PROMPT => Using the listing below, copy exactly the lines from the one containing "The Blender Python" to the one containing "e1=-FWD, sag=.02, ribmat='white', bulge=.09)", both lines included, and no others.

<<<<

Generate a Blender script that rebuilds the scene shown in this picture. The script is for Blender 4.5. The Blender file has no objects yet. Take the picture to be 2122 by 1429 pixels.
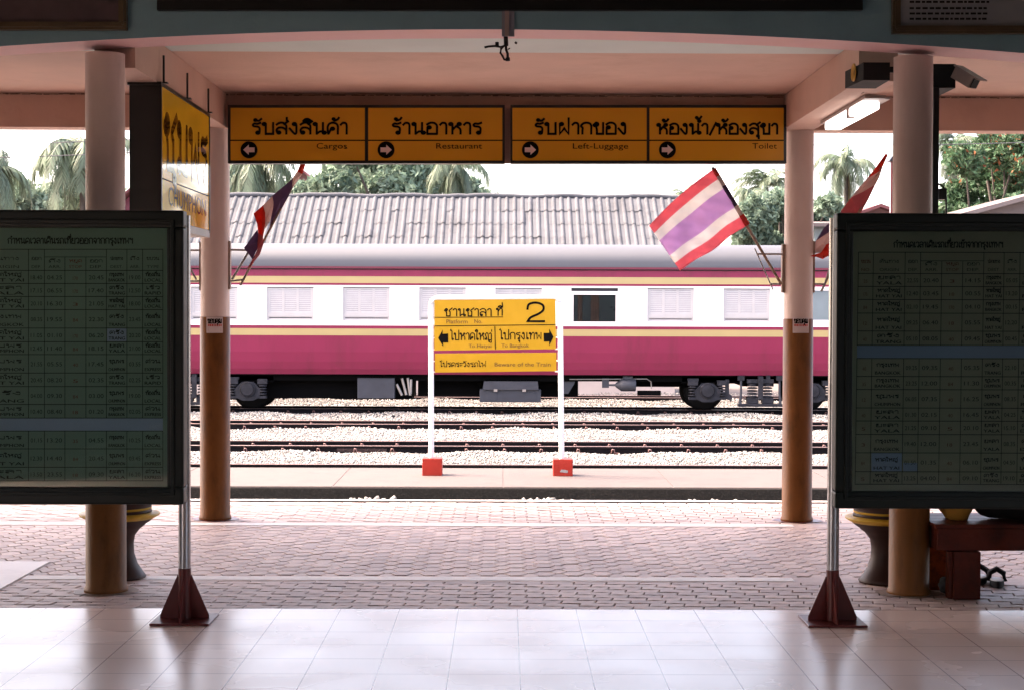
import bpy, bmesh, math, random
import numpy as np
from mathutils import Vector, Matrix, Euler
R = math.radians
S = bpy.context.scene
COL = S.collection
random.seed(7); RNG = np.random.default_rng(7)

# ------------------------------------------------------------------ camera
FPX, CX, CY = 3400.0, 1061.0, 714.5          # focal length and centre in photo pixels (2122 wide)
EYE = Vector((0, 0, 1.6))
cam = bpy.data.cameras.new('camera'); co = bpy.data.objects.new('camera', cam); COL.objects.link(co)
cam.sensor_width = 36; cam.lens = 36 * FPX / 2122; cam.clip_start = 0.05; cam.clip_end = 3000
CR = Matrix.Rotation(-math.atan(16 / FPX), 3, 'Z') @ Matrix.Rotation(R(90) - math.atan(74.5 / FPX), 3, 'X') @ Matrix.Rotation(R(0.2), 3, 'Z')
co.matrix_world = Matrix.Translation(EYE) @ CR.to_4x4()
S.camera = co
def P(x, y, D):
    """the point at distance D (world Y) that stands where the photo shows pixel x, y"""
    d = CR @ Vector(((x - CX) / FPX, -(y - CY) / FPX, -1.0))
    return EYE + d * (D / d.y)
def PZ(x, y, z):
    d = CR @ Vector(((x - CX) / FPX, -(y - CY) / FPX, -1.0))
    return EYE + d * ((z - EYE.z) / d.z)

# ------------------------------------------------------------------ light
SUN_EL, SUN_AZ = 52, -80            # degrees; azimuth from +Y towards +X
W = bpy.data.worlds.new('World'); S.world = W; W.use_nodes = True
nt = W.node_tree; bg = nt.nodes['Background']
sky = nt.nodes.new('ShaderNodeTexSky'); sky.sky_type = 'NISHITA'; sky.sun_disc = False
sky.sun_elevation = R(SUN_EL); sky.sun_rotation = R(SUN_AZ)
sky.air_density = 0.6; sky.dust_density = 4.0; sky.ozone_density = 0.4
tint = nt.nodes.new('ShaderNodeMix'); tint.data_type = 'RGBA'; tint.blend_type = 'MULTIPLY'; tint.inputs['Factor'].default_value = 1; tint.inputs['B'].default_value = (1.0, 0.848, 0.715, 1)
nt.links.new(sky.outputs[0], tint.inputs['A']); nt.links.new(tint.outputs['Result'], bg.inputs[0]); bg.inputs[1].default_value = 0.15
sl = bpy.data.lights.new('sun', 'SUN'); sl.energy = 0.7; sl.angle = R(11); sl.color = (1, 0.93, 0.84)
so = bpy.data.objects.new('sun', sl); COL.objects.link(so)
sv = Vector((math.sin(R(SUN_AZ)) * math.cos(R(SUN_EL)), math.cos(R(SUN_AZ)) * math.cos(R(SUN_EL)), math.sin(R(SUN_EL))))
so.rotation_euler = sv.to_track_quat('Z', 'Y').to_euler()
vs = S.view_settings; vs.view_transform = 'Standard'; vs.look = 'None'; vs.exposure = 3.55; vs.gamma = 1; vs.use_curve_mapping = False
S.cycles.max_bounces = 10; S.cycles.diffuse_bounces = 6; S.cycles.glossy_bounces = 4; S.cycles.transparent_max_bounces = 16
S.cycles.use_denoising = True

# ------------------------------------------------------------------ materials
M = {}
def mat(name, col, rough=0.6, var=0.12, vs_=6.0, bump=0.0, bs=60.0, metal=0.0, island=0.0, trans=0.0, stain=None, spec=0.5, coat=0.0):
    """principled surface: noise-varied colour, roughness and bump; island = per-piece colour spread; trans = share of light let through; stain = (colour, scale, amount)"""
    m = bpy.data.materials.new(name); m.use_nodes = True; n = m.node_tree; L = n.links.new
    b = n.nodes['Principled BSDF']; b.inputs['Roughness'].default_value = rough; b.inputs['Metallic'].default_value = metal
    b.inputs['Specular IOR Level'].default_value = spec; b.inputs['Coat Weight'].default_value = coat
    tc = n.nodes.new('ShaderNodeTexCoord')
    nz = n.nodes.new('ShaderNodeTexNoise'); nz.inputs['Scale'].default_value = vs_; nz.inputs['Detail'].default_value = 6
    L(tc.outputs['Object'], nz.inputs['Vector'])
    mr = n.nodes.new('ShaderNodeMapRange'); mr.inputs[1].default_value = 0.3; mr.inputs[2].default_value = 0.7
    mr.inputs[3].default_value = 1 - var; mr.inputs[4].default_value = 1 + var; L(nz.outputs['Fac'], mr.inputs[0])
    hs = n.nodes.new('ShaderNodeHueSaturation'); hs.inputs['Color'].default_value = (*col, 1)
    out = mr.outputs[0]
    if island:
        g = n.nodes.new('ShaderNodeNewGeometry'); m2 = n.nodes.new('ShaderNodeMapRange')
        m2.inputs[3].default_value = 1 - island; m2.inputs[4].default_value = 1 + island; L(g.outputs['Random Per Island'], m2.inputs[0])
        mm = n.nodes.new('ShaderNodeMath'); mm.operation = 'MULTIPLY'; L(out, mm.inputs[0]); L(m2.outputs[0], mm.inputs[1]); out = mm.outputs[0]
        m3 = n.nodes.new('ShaderNodeMapRange'); m3.inputs[3].default_value = 0.5 - island * 0.05; m3.inputs[4].default_value = 0.5 + island * 0.05
        L(g.outputs['Random Per Island'], m3.inputs[0]); L(m3.outputs[0], hs.inputs['Hue'])
    L(out, hs.inputs['Value']); colout = hs.outputs[0]
    if stain:
        n2 = n.nodes.new('ShaderNodeTexNoise'); n2.inputs['Scale'].default_value = stain[1]; n2.inputs['Detail'].default_value = 8; n2.inputs['Roughness'].default_value = 0.65
        mpz = n.nodes.new('ShaderNodeMapping'); mpz.inputs['Scale'].default_value = (1, 1, stain[3] if len(stain) > 3 else 1); L(tc.outputs['Object'], mpz.inputs[0]); L(mpz.outputs[0], n2.inputs['Vector'])
        r2 = n.nodes.new('ShaderNodeMapRange'); r2.inputs[1].default_value = 0.5; r2.inputs[2].default_value = 0.72; r2.inputs[4].default_value = stain[2]; L(n2.outputs['Fac'], r2.inputs[0])
        mx = n.nodes.new('ShaderNodeMix'); mx.data_type = 'RGBA'; L(r2.outputs[0], mx.inputs['Factor']); L(colout, mx.inputs['A']); mx.inputs['B'].default_value = (*stain[0], 1); colout = mx.outputs['Result']
    L(colout, b.inputs['Base Color'])
    rr = n.nodes.new('ShaderNodeMapRange'); rr.inputs[3].default_value = max(rough - 0.08, 0.02); rr.inputs[4].default_value = min(rough + 0.08, 1); L(nz.outputs['Fac'], rr.inputs[0]); L(rr.outputs[0], b.inputs['Roughness'])
    if bump:
        nb = n.nodes.new('ShaderNodeTexNoise'); nb.inputs['Scale'].default_value = bs; nb.inputs['Detail'].default_value = 5; L(tc.outputs['Object'], nb.inputs['Vector'])
        bp = n.nodes.new('ShaderNodeBump'); bp.inputs['Strength'].default_value = bump; bp.inputs['Distance'].default_value = 0.01; L(nb.outputs['Fac'], bp.inputs['Height']); L(bp.outputs[0], b.inputs['Normal'])
    if trans:
        t = n.nodes.new('ShaderNodeBsdfTranslucent'); L(colout, t.inputs[0]); ms = n.nodes.new('ShaderNodeMixShader'); ms.inputs[0].default_value = trans
        L(b.outputs[0], ms.inputs[1]); L(t.outputs[0], ms.inputs[2]); L(ms.outputs[0], n.nodes['Material Output'].inputs[0])
    M[name] = m; return m
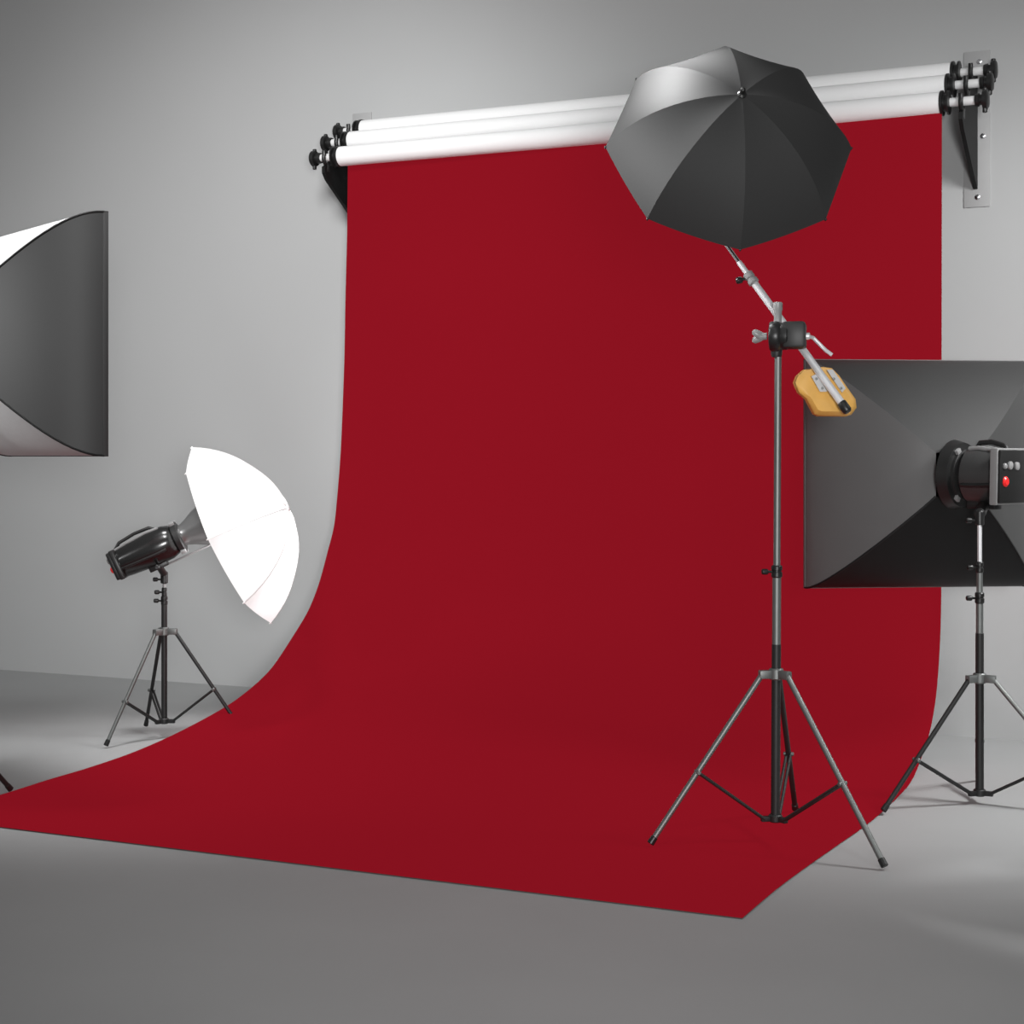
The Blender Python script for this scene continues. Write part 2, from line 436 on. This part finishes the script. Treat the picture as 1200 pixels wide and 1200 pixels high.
CB = at(854.2, 172.9, 5.52)
umbrella('black photo umbrella, domed side towards the viewer, on top of the boom arm', CB, rd(.0471, -1.0257, .5481), .4114, .266, -1.5444, M['cloth'], .30, 'photo umbrellas', sag=.045, bulge=-.03)
CW = at(271.2, 627, 7.62)
nw = rd(.9407, -.0551, .4299)
umbrella('white translucent photo umbrella fixed to the flash by the left edge of the backdrop', CW, nw, .4417, .285, .0284, M['whitecloth'], .36, 'photo umbrellas',
         e1=-FWD, sag=.02, ribmat='white', bulge=.09)

# ------------------------------------------------------------------ flash heads
def flash(label, O, z, scale=1.0, reflector=True, mount=None, roll_up=UP, bodyr=.075, group='studio flash heads', lf=1.0, pw=.070, ph=.066, shell='blackg', bx=-.036, dx=0):
    """O: middle of the front collar; z: shooting direction"""
    x, y, z = frame(z, roll_up); k = scale; lz = lambda c: c*lf if c < -.02 else c
    t = thing('studio_flash', label, 'flash head', O, group)
    P = lambda a, b, c: O + x*(a*k) + y*(b*k) + z*(lz(c)*k)
    # body: barrel that narrows to the rear panel
    prof = [(-.30, .058), (-.295, .066), (-.25, .072), (-.12, .082), (-.05, .080), (-.02, .070), (-.012, .064)]
    MB().lathe(O, z, [(lz(a)*k, b*k) for a, b in prof], 32, roll_up, sx=.92, sy=1.0).build('body', M[shell], t)
    # moulded ridges along the barrel
    for a in (70, 110, -20, 200):
        q = math.radians(a); d = x*(math.cos(q)*.92) + y*math.sin(q)
        MB().path([O+z*(lz(c)*k)+d*(r*k) for c, r in ((-.285, .068), (-.22, .077), (-.12, .085), (-.06, .082))], .0065*k, 8).build('ridge', M['grey'] if a > 0 and a < 180 else M['black'], t)
    MB().lathe(O, z, [(-.012*k, .066*k), (-.008*k, .074*k), (.014*k, .076*k), (.018*k, .070*k), (.022*k, .060*k)], 32, roll_up).build('front_collar', M['blackm'], t)
    for a in (60, 120, 240, 300):
        q = math.radians(a); d = x*math.cos(q) + y*math.sin(q)
        MB().box(O + d*(.078*k) + z*(.004*k), d, z.cross(d), z, .008*k, .010*k, .012*k, .002).build('lock_lug', M['grey'], t)
    # rear control panel
    pn = MB().box(P(0, 0, -.306), x, y, z, pw*k, ph*k, .012*k, .006).build('control_panel', M['black'], t)
    MB().box(P(0, 0, -.29), x, y, z, (pw+.005)*k, (ph+.005)*k, .012*k, .005).build('panel_rim', M['grey' if dx else 'black'], t)
    for (a, b, r) in ((-.03, .03, .013), (.008, .032, .013), (.038, .03, .009)):
        MB().lathe(P(a+dx, b, -.315), -z, [(0, r*k), (.012*k, r*.9*k), (.014*k, r*.6*k)], 16).build('dial', M['grey'], pn)
    MB().lathe(P(bx, -.014, -.315), -z, [(0, .016*k), (.010*k, .015*k), (.014*k, .010*k)], 16).build('power_button', M['red'], pn)
    MB().box(P(.02, -.03, -.316), x, y, z, .018*k, .010*k, .003*k, .001).build('socket', M['grey'], pn)
    # carrying handle over the top
    MB().path([P(0, .065, -.28), P(0, .088, -.25), P(0, .098, -.17), P(0, .095, -.10), P(0, .075, -.075)], .008*k, 10).build('handle', M['black'], t)
    if reflector:
        r = MB(); x2, y2 = x, y
        pr = [(.020, .050), (.035, .052), (.06, .062), (.10, .083), (.135, .096), (.14, .099), (.139, .094), (.134, .091), (.10, .078), (.06, .057), (.03, .045)]
        r.lathe(O, z, [(a*k, b*k) for a, b in pr], 36, roll_up, cap=False).build('reflector', M['bowl'], t)
        MB().lathe(O, z, [(.05*k, .02*k), (.08*k, .02*k), (.095*k, .012*k)], 14).build('flash_tube', M['diff'], t)
    # bracket down to the stand
    if mount is not None:
        b = P(0, -.085, -.13)
        MB().box(P(0, -.083, -.13), x, y, z, .022*k, .014*k, .045*k, .004).build('tilt_block', M['black'], t)
        sw = MB().tube(b, mount+UP*.012, .016*k, n=14, bev=.002)
        sw.lathe(mount-UP*.03, UP, [(0, .014), (.003, .017), (.05, .017), (.055, .013)], 16)
        sw = sw.build('stand_mount', M['black'], t)
        MB().tube(b - x*.02*k, b - x*.06*k, .007*k, n=10).lathe(b-x*.06*k, -x, [(0, .012*k), (.02*k, .012*k), (.024*k, .008*k)], 12).build('tilt_handle', M['black'], sw)
        knob(sw, mount - RIGHT*.014 - UP*.012, -RIGHT, .010, .02)
    return t
M['blackg'] = mat('glossy black shell', .010, .22, spec=.6, noise=.1, coat=.2)
M['bowl'] = mat('polished bowl metal', .42, .28, metal=.85, noise=.03)
M['shell'] = mat('dark grey shell', .045, .32, spec=.5, noise=.1)

# left flash with the white umbrella
D2 = 7.68
c2 = rd((192.5-600)/F*D2, D2, 0)
foot_r = on_floor(279, 852, .055)
feet2 = [on_floor(124, 877), foot_r, on_floor(171, 853)]
st2, ax2 = stand('short tripod stand under the white umbrella flash, left of the backdrop', c2, feet2, zpx(740, D2), zpx(845, D2),
      [(zpx(848, D2), zpx(706, D2), .0135, 'blackm'), (zpx(712, D2), zpx(693, D2), .0105, 'blackm'), (zpx(697, D2), zpx(674, D2), .008, 'grey')],
      [(zpx(704, D2), .0125), (zpx(694, D2), .009)], .0135, .0085, .62, dark=(1,))
zl = rd(.90, .08, .41).normalized()
flash('black studio flash with silver bowl reflector firing into the white umbrella', at(208, 630, D2-.05), zl, 1.0, True, ax2(zpx(676, D2)))

# right flash with the softbox
D3 = 6.2*F/1940
c3 = rd((1148-600)/F*D3, D3, 0)
def rnd(c, r, deg): return rd(c.dot(RIGHT)+r*math.cos(math.radians(deg)), c.dot(FWD)+r*math.sin(math.radians(deg)), 0)
fl_ = on_floor(1035, 954, .004)
rad3 = Vector((fl_.x-c3.x, fl_.y-c3.y, 0)).length
feet3 = [fl_, rnd(c3, rad3, -31), rnd(c3, rad3, 74.3)]
st3, ax3 = stand('tripod stand beneath the softbox at the right edge of the backdrop', c3, feet3, zpx(795, D3), zpx(929, D3),
      [(zpx(933, D3), zpx(742, D3), .0155, 'blackm'), (zpx(750, D3), zpx(700, D3), .0135, 'steel'), (zpx(705, D3), zpx(664, D3), .0115, 'steel'), (zpx(670, D3), zpx(604, D3), .0085, 'alu')],
      [(zpx(701, D3), .0145), (zpx(665, D3), .0115)], .0155, .0090, .62, dark=(0,))

def softbox(label, C, ax, W, depth, ringoff, mats, group='softboxes', inner=.16, pw=1.0, ring_axis=None, ringr=1.42):
    """C: middle of the front opening, ax: direction it faces; mats: left, right, top, bottom as seen from behind"""
    x, y, z = frame(ax); x = -x      # x to the right when looking along the axis
    t = thing('softbox', label, 'softbox', C, group)
    hw = W/2; N = 22
    hs = lambda q: inner + (1-inner)*math.cos(q*math.pi/2)**pw
    def pt(sx, sy, q): return C + x*(sx*hw*hs(q) + ringoff*q) + y*(sy*hw*hs(q)) - z*(depth*q)
    for nm, (a, b), m in (('side_panel', ((-1, -1), (-1, 1)), mats[0]), ('side_panel', ((1, -1), (1, 1)), mats[1]), ('top_panel', ((-1, 1), (1, 1)), mats[2]), ('bottom_panel', ((-1, -1), (1, -1)), mats[3])):
        rows = []
        for i in range(N+1):
            q = i/N; p0, p1 = pt(*a, q), pt(*b, q)
            rows.append([p0.lerp(p1, j/10) for j in range(11)])
        MB().grid(rows).build(nm, m, t, sharp=80)
    for sx in (-1, 1):
        for sy in ((-1,) if mats[2] is M['softshade_top'] else (-1, 1)):
            MB().path([pt(sx, sy, i/16) for i in range(17)], .0045 if sy < 0 or mats[2] is not M['softshade_top'] else .002, 6).build('corner_seam', M['softblack'] if sy < 0 else mats[2] if mats[2] is M['softshade_top'] else M['softblack'], t)
    # lip round the front
    lip = MB()
    for a, b in (((-1, -1), (1, -1)), ((1, -1), (1, 1)), ((1, 1), (-1, 1)), ((-1, 1), (-1, -1))):
        p0, p1 = C + x*a[0]*hw + y*a[1]*hw, C + x*b[0]*hw + y*b[1]*hw
        d = (p1-p0).normalized(); nn = d.cross(z)
        lip.box((p0+p1)/2 + z*.006, d, nn, z, hw+.003, .003, .010, .001)
    lip.build('front_lip', mats[0], t)
    MB().grid([[C + x*(hw-.01)*(2*i/8-1) + y*(hw-.01)*(2*j/8-1) + z*.003 for i in range(9)] for j in range(9)]).build('diffuser', M['diff'], t)
    rc = C + x*ringoff - z*depth; ri = inner*hw
    MB().lathe(rc, ring_axis or z, [(-.03, ri*.92), (-.028, ri*ringr*.92), (.012, ri*ringr), (.016, ri*1.0), (-.026, ri*.86)], 32, cap=False).build('speed_ring', M['black'], t)
    return t, rc, (x, y, z)

# right softbox: the opening faces away and slightly left
rl = (944-600)/F*6.42; rr_ = (1198-600)/F*6.54
C3 = rd((rl+rr_)/2, (6.42+6.54)/2, H)*1.06; C3.z = zpx(555, 6.87); a3 = rd(-.12, .99, 0).normalized()
zf = rd(-.70, .71, .02).normalized()
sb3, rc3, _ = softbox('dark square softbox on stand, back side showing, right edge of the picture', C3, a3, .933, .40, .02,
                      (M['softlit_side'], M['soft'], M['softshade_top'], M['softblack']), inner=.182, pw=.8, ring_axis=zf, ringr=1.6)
flash('black studio flash with red button mounted behind the right softbox', rc3 - zf*.03, zf, 1.32, False, ax3(zpx(606, D3)), lf=.52, pw=.095, ph=.076, shell='shell', bx=.068, dx=.036)

# left softbox: the opening faces right and away; its near side shows
near = Vector(rd((122-600)/F*6.1, 6.1, 0)); ph = math.radians(38)
a4 = rd(math.cos(ph), math.sin(ph), 0); inpl = rd(math.sin(ph), -math.cos(ph), 0)
zc4 = (zpx(248, 6.1)+zpx(534, 6.1))/2; W4 = zpx(248, 6.1)-zpx(534, 6.1)
C4 = near - inpl*(W4/2) + UP*zc4
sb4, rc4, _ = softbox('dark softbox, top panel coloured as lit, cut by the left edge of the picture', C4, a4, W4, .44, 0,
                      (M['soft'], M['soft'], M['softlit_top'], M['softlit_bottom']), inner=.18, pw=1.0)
hd = rc4 - a4*.02
c4 = Vector((hd.x, hd.y, 0)) - a4*.14
fo = on_floor(13, 929)
f4d = Vector((fo.x-c4.x, fo.y-c4.y, 0)); r4 = f4d.length; a0 = math.degrees(math.atan2(f4d.dot(FWD), f4d.dot(RIGHT)))
feet4 = [fo, rnd(c4, r4, a0+120), rnd(c4, r4, a0-120)]
zt4 = zc4 - .12
st4, ax4 = stand('tripod stand of the left softbox, only one dark leg showing at the left edge', c4, feet4, .50, .06,
      [(.04, .95, .0155, 'blackm'), (.9, 1.3, .0135, 'steel'), (1.28, zt4, .0115, 'steel')], [(.95, .0155), (1.3, .0135)], .0155, .0095, .6, light=False)
flash('black studio flash mounted behind the left softbox', hd, a4, 1.2, False, ax4(zt4-.02))

# ------------------------------------------------------------------ light
def look(o, target): o.rotation_euler = (target-o.location).to_track_quat('-Z', 'Y').to_euler()
def area(name, loc, target, power, sx, sy, spread=180):
    l = bpy.data.lights.new(name, 'AREA'); l.shape = 'RECTANGLE'; l.size = sx; l.size_y = sy; l.energy = power; l.spread = math.radians(spread)
    o = bpy.data.objects.new(name, l); COL.objects.link(o); o.location = loc; look(o, target); return o
def spot(name, loc, target, power, ang, blend, rad):
    l = bpy.data.lights.new(name, 'SPOT'); l.energy = power; l.spot_size = math.radians(ang); l.spot_blend = blend; l.shadow_soft_size = rad
    o = bpy.data.objects.new(name, l); COL.objects.link(o); o.location = loc; look(o, target); return o
spot('front_key', rd(.5, -1.5, 1.5), on_y(600, 400, WY), 1200, 55, 1.0, .5)
spot('added_umbrella_spot', rd(.0, 5.80, 3.62), at(818, 130, 5.46), 430, 21, .9, .08)  # unseen lamp added to brighten the umbrella's upper panels
spot('added_umbrella_side_spot', rd(-1.9, 5.6, 3.2), at(800, 190, 5.45), 800, 19, .6, .3)  # unseen lamp added to grade the umbrella's left panels
spot('added_wall_spot', rd(-1.3, 4.4, 4.2), on_y(330, 430, WY), 760, 62, 1.0, .6)  # unseen lamp added to brighten the wall on the left
spot('added_wall_spot_right', rd(2.9, 4.2, 3.4), on_y(1190, 400, WY), 400, 50, 1.0, .5)  # unseen lamp added to brighten the wall on the right
spot('added_floor_spot', rd(-1.8, 6.0, 5.5), rd(-1.6, 6.9, 0), 760, 36, 1.0, .4)  # unseen lamp added to lift the floor by the left stand
spot('added_floor_spot_right', rd(3.7, 5.4, 3.3), rd(1.9, 6.5, .2), 580, 60, 1.0, .4)  # unseen lamp added to lift the floor by the right stand
spot('added_left_softbox_spot', rd(-3.6, 4.4, 2.2), C4 - a4*.35, 260, 30, 1.0, .3)  # unseen lamp added to lighten the rear of the left softbox
spot('front_floor_spot', rd(.4, 2.6, 5.0), rd(.35, 4.6, 0), 150, 54, 1.0, .5)
p = bpy.data.lights.new('flash_light', 'POINT'); p.energy = 7.5; p.shadow_soft_size = .05
po = bpy.data.objects.new('flash_light', p); COL.objects.link(po); po.location = CW + nw.normalized()*.05 - UP*.07
wd_ = bpy.data.worlds.new('studio'); S.world = wd_; wd_.use_nodes = True
bg = wd_.node_tree.nodes['Background']; bg.inputs[0].default_value = (1, 1, 1, 1); bg.inputs[1].default_value = .20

>>>>

ANSWER TO THIS TASK =>
The Blender Python script for this scene continues. Write part 2, from line 436 on. This part finishes the script. Treat the picture as 1200 pixels wide and 1200 pixels high.
CB = at(854.2, 172.9, 5.52)
umbrella('black photo umbrella, domed side towards the viewer, on top of the boom arm', CB, rd(.0471, -1.0257, .5481), .4114, .266, -1.5444, M['cloth'], .30, 'photo umbrellas', sag=.045, bulge=-.03)
CW = at(271.2, 627, 7.62)
nw = rd(.9407, -.0551, .4299)
umbrella('white translucent photo umbrella fixed to the flash by the left edge of the backdrop', CW, nw, .4417, .285, .0284, M['whitecloth'], .36, 'photo umbrellas',
         e1=-FWD, sag=.02, ribmat='white', bulge=.09)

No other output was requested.